I just want to check if my intuition is right:
Let $\phi:U\subset\mathbb{R}^2\rightarrow\mathbb{R}^3$ be a differentiable, one-to-one, map from an open set $U$, such that at each point $q\in U$ the derivative $f'(q):\mathbb{R}^2\rightarrow\mathbb{R}^3$ is also one-to-one (that is, $\phi$ is an immersion). Then $\phi$ is a homeomorphism onto its image, correct? Because if I apply the local form of immersions, for each $q\in U$ I can guarantee a neighborhood $V\subset U$ such that $\phi|_V$ is a homeomorphism.
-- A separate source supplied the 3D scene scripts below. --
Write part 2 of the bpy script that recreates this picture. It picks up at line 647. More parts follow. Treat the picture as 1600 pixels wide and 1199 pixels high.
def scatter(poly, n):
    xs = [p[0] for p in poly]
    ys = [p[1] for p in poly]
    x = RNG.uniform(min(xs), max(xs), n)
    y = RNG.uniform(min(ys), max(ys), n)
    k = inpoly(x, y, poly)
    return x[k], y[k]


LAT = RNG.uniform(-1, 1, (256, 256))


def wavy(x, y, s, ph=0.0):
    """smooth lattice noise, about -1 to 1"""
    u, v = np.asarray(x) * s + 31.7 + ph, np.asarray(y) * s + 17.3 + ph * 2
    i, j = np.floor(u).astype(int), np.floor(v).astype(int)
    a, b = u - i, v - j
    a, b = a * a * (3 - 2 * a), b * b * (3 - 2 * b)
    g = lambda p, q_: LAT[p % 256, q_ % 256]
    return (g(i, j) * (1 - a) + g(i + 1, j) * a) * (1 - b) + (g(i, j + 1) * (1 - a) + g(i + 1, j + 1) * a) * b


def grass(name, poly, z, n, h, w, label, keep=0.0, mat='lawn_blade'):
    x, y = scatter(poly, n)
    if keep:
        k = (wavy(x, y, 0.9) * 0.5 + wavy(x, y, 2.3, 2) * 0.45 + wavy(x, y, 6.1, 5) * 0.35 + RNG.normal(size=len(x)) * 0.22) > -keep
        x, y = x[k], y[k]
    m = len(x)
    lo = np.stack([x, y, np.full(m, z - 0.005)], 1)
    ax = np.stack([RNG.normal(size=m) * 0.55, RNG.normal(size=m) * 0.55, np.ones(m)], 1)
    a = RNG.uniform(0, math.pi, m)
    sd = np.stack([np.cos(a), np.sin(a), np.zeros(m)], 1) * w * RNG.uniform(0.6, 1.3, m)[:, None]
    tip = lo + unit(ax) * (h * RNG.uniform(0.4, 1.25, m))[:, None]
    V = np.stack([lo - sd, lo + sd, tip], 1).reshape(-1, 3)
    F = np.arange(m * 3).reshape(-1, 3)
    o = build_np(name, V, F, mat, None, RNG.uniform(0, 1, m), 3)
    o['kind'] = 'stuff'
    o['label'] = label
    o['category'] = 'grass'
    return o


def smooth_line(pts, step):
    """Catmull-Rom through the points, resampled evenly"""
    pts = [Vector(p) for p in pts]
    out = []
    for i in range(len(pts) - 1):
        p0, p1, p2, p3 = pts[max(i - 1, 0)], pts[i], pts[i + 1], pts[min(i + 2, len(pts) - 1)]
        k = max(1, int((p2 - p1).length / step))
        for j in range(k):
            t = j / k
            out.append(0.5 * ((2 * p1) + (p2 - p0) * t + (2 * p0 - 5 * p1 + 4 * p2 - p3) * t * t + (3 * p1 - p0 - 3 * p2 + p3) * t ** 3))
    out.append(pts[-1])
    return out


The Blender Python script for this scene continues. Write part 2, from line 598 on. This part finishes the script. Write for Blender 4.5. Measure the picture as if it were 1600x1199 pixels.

Because of the unicity of the inverse $\phi^{-1}|_{\phi(V)}=\left(\phi|_V \right)^{-1}$, hence $\phi^{-1} $ is continuous at $q$. Since $q$ is arbitrary we prove the statement.
Also, many books start the definition of surfaces by defining parametrizations as maps $\phi:U\subset\mathbb{R}^2\rightarrow\mathbb{R}^3$ such that: (i) $\phi$ is differentiable, (ii) $\phi$ is homeomorphism onto its image, (iii) $\phi$ is an immersion. However, if the above is true, it suffices to change the second property to (ii)': $\phi$ is one-to-one, correct?